Dopo una giornata nervosa e densa di sospetti e tensioni non solo tra le coalizioni ma anche e soprattutto tra gli alleati dei due fronti, il nome del futuro capo dello Stato arriverà nelle prossime ore. Un primo importante avvicinamento delle posizioni ci sarà oggi dall’atteso vertice tra i leader della Lega, del Pd e del M5s. Saranno dunque Matteo Salvini, Enrico Letta e Giuseppe Conte a provare un compromesso. Ieri sera è stato proprio il leader del Pd, durante l’assemblea dei gruppi, ad anticipare che domani, in occasione della quinta votazione, «ci sarà il nome del nuovo Capo dello Stato». Mentre in contemporanea Giuseppe Conte, riunendo i suoi, ribadiva la necessità di «assicurare massima stabilità all’esecutivo».
Anche Matteo Salvini ha riunito in serata i suoi grandi elettori dicendosi pronto al confronto con il centrosinistra dopo una telefonata con Silvio Berlusconi nella quale il Cavaliere avrebbe dato il via libera alla candidatura di Pier Ferdinando Casini o di Giuliano Amato. Due ipotesi che rischiano però di spaccare il centrodestra, visto che Giorgia Meloni è contraria a entrambe le soluzioni preferendo semmai il trasloco del premier Mario Draghi al Quirinale. Ipotesi questa, sostenuta fortemente da Letta, che resta comunque in campo. Con la possibilità, se l’ipotesi Draghi dovesse infine superare le resistenze di Salvini (e anche quelle del Cavaliere), che a Palazzo Chigi finisca proprio uno degli altri due candidati di queste ore: Casini o Amato.
Ma se l’opzione Casini divide il centrodestra, quella Draghi divide il centrosinistra. Conte, infatti, continua a ripetere che Draghi deve restare a Palazzo Chigi accentuando il solco scavato negli ultimi giorni con Letta. Una posizione, tuttavia, non condivisa da tutto il movimento e in primis dal ministro degli Esteri Luigi Di Maio, ieri in Parlamento particolarmente attivo nei conciliaboli con i ministri Giancarlo Giorgetti della Lega, primo sponsor del premier, e Lorenzo Guerini del Pd, anche lui del “partito di Draghi”. Anche per questo in serata Conte appariva più cauto limitandosi a caldeggiare «la continuità di governo» e ribadendo che «non ci sono da parte nostra veti per nessuno».

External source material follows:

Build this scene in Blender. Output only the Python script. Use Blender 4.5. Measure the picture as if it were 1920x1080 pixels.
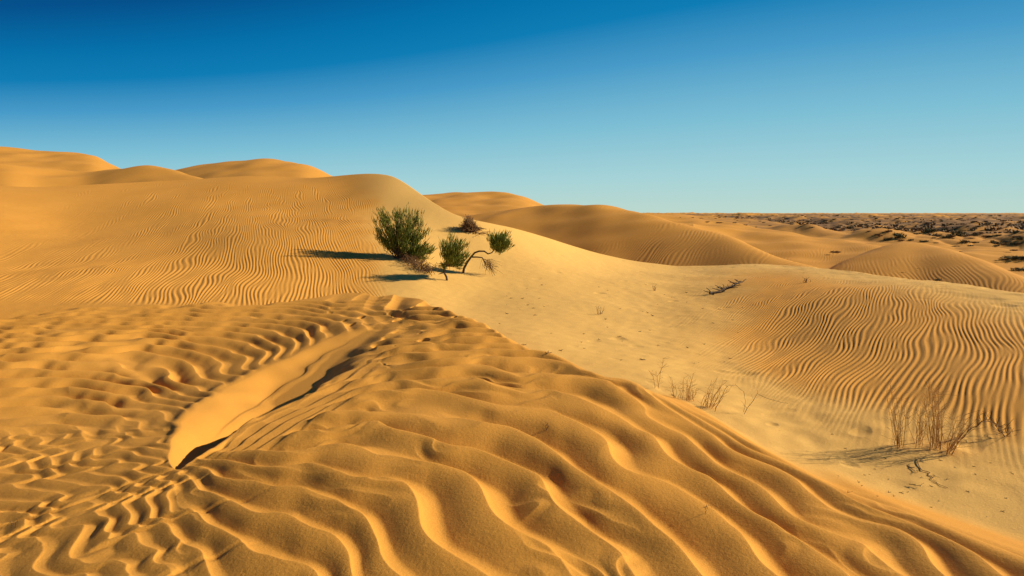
import bpy, bmesh, math, random
import numpy as np
from mathutils import Vector, Matrix

for o in list(bpy.data.objects): bpy.data.objects.remove(o)
SC = bpy.context.scene
COL = SC.collection
R = math.radians
FPX = 1280.0; HZ = 400.0          # focal length and horizon row, in 1920-wide picture units

# ---------------------------------------------------------------- camera
cam = bpy.data.cameras.new('camera'); camo = bpy.data.objects.new('camera', cam); COL.objects.link(camo)
cam.sensor_width = 36.0; cam.lens = 36.0 * FPX / 1920.0
cam.shift_y = -(540.0 - HZ) / 1920.0
cam.clip_start = 0.05; cam.clip_end = 20000
camo.location = (0, 0, 0); camo.rotation_euler = (R(90), 0, 0)
SC.camera = camo

# ---------------------------------------------------------------- light
SUN_EL, SUN_AZ = 26.5, 85.0       # azimuth clockwise from +Y (camera looks along +Y)
sd = Vector((math.sin(R(SUN_AZ)) * math.cos(R(SUN_EL)), math.cos(R(SUN_AZ)) * math.cos(R(SUN_EL)), math.sin(R(SUN_EL))))
sun = bpy.data.lights.new('sun', 'SUN'); suno = bpy.data.objects.new('sun', sun); COL.objects.link(suno)
sun.energy = 5.0; sun.angle = R(0.55); sun.color = (1.0, 0.91, 0.74)
suno.location = sd * 50; suno.rotation_euler = sd.to_track_quat('Z', 'Y').to_euler()

W = bpy.data.worlds.new('World'); SC.world = W; W.use_nodes = True
nt = W.node_tree; N = nt.nodes; L = nt.links; N.clear()
out = N.new('ShaderNodeOutputWorld'); bg = N.new('ShaderNodeBackground'); L.new(bg.outputs[0], out.inputs[0])
tc = N.new('ShaderNodeTexCoord')
sky = N.new('ShaderNodeTexSky'); sky.sky_type = 'NISHITA'; sky.sun_disc = False
sky.sun_elevation = R(SUN_EL); sky.sun_rotation = R(SUN_AZ); sky.air_density = 1.0; sky.dust_density = 0.4; sky.ozone_density = 2.0
sep = N.new('ShaderNodeSeparateXYZ'); L.new(tc.outputs['Generated'], sep.inputs[0])
def M(op, a, b=None, c=None):
    n = N.new('ShaderNodeMath'); n.operation = op
    for i, x in enumerate((a, b, c)):
        if x is None: continue
        if isinstance(x, (int, float)): n.inputs[i].default_value = x
        else: L.new(x, n.inputs[i])
    return n.outputs[0]
# polarised sky: deepest to the upper left of the view, paler towards the horizon and the right
side = M('MULTIPLY_ADD', sep.outputs[0], M('MULTIPLY_ADD', sep.outputs[0], 0.70, -0.64), 1.0)
elev = M('MULTIPLY', sep.outputs[2], side)
rmp = N.new('ShaderNodeValToRGB'); L.new(M('MULTIPLY', elev, 2.0), rmp.inputs[0])
rmp.color_ramp.interpolation = 'EASE'
def lin(r, g, b): return tuple(((c / 255 / 12.92) if c / 255 < 0.04045 else ((c / 255 + 0.055) / 1.055) ** 2.4) for c in (r, g, b)) + (1.0,)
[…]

In favore della soluzione Draghi, infine, anche i centristi di Coraggio Italia e il leader di Italia Viva Matteo Renzi, con il quale non a caso Letta ha ripristinato in queste ore un asse privilegiato: è proprio su questo inedito asse che durante la giornata di ieri è naufragata la candidatura della presidente del Senato Elisabetta Casellati. Per giorni dal centrodestra davano per «sicuro» il sostegno dei renziani di Italia Viva, e ieri mattina al vertice del centrodestra Meloni si diceva convinta che «la spallata» poteva andare in porto. Ma le parole di Renzi, che ha escluso in modo inequivocabile l’appoggio di Italia Viva a Casellati, così come lo scarso entusiasmo dei centristi di Coraggio Italia, hanno fatto uscire di scena l’ipotesi. Riportando la trattativa sui due nomi di Draghi e Casini. Amato resta sullo sfondo come possibile soluzione «istituzionale» in caso di impasse. Così come non è tramontata quella di un secondo mandato per Sergio Mattarella, che ieri in Aula ha ottenuto il triplo dei voti del giorno precedente arrivando a 125: un segnale venuto soprattutto dalle fila del M5s. Eppure Letta, ammettendo che «il Pd è abbastanza solo nel voler preservare Draghi», ha confidato ai suoi parlamentari che da Salvini sono già arrivati dei no «privatamente» su tutti i nomi in campo: da Draghi ad Amato passando per Casini.
Molti segnali indicano dunque che non va esclusa l’ipotesi che il leader della Lega possa alla fine convergere su una candidatura al momento tenuta coperta e sulla quale di ritroverebbero almeno i partiti della maggioranza, senza vinti e vincitori. Ieri sera si era sparsa la voce della visita di Salvini all’ex giudice costituzionale Sabino Cassese. Il leader della Lega ha smentito, ma il profilo di Cassese rientra perfettamente in quello del possibile Capo dello Stato qualora la candidatura di Draghi dovesse davvero tramontare.